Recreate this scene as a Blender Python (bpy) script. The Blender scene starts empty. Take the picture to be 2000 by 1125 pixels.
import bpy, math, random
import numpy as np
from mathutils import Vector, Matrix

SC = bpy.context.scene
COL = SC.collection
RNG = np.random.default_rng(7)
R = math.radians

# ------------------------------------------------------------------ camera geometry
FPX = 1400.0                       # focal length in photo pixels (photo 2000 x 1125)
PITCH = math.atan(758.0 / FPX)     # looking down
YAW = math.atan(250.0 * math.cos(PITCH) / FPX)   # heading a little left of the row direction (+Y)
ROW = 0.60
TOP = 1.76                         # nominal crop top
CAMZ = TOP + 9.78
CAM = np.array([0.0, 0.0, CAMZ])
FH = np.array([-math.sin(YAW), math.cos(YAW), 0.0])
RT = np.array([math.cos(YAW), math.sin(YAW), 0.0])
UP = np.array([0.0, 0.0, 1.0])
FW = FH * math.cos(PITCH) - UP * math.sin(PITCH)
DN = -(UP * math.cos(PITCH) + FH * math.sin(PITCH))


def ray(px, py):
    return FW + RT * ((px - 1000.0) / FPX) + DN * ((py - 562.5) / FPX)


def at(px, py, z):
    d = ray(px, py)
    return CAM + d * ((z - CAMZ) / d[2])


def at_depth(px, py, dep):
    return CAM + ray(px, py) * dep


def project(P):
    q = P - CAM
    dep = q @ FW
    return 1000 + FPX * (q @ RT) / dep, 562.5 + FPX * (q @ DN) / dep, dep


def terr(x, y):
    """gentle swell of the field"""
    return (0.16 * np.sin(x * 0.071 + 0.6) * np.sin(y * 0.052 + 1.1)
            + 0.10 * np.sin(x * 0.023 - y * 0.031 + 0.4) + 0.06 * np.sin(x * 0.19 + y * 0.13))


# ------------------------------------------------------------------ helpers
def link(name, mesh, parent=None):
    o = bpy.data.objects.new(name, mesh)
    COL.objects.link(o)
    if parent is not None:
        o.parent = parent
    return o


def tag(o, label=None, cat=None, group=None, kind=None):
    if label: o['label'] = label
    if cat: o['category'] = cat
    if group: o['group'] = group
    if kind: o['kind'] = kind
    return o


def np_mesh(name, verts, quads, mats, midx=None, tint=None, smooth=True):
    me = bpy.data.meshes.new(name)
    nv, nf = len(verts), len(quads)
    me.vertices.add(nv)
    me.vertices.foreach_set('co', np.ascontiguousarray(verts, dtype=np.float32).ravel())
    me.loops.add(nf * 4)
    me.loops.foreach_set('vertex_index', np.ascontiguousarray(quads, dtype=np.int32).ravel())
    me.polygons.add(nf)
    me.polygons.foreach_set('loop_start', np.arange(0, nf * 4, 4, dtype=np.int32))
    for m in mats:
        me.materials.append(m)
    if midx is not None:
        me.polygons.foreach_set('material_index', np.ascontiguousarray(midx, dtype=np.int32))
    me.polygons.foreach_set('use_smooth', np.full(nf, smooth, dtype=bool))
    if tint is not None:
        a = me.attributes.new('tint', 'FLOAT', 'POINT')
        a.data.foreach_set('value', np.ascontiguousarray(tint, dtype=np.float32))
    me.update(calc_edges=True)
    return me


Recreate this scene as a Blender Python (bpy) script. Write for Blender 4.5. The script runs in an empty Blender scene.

#### [SET EXERCISE]
Say how many lines in the records hold "empty", with the number as the whole reply.

#### [RESPONSE]
2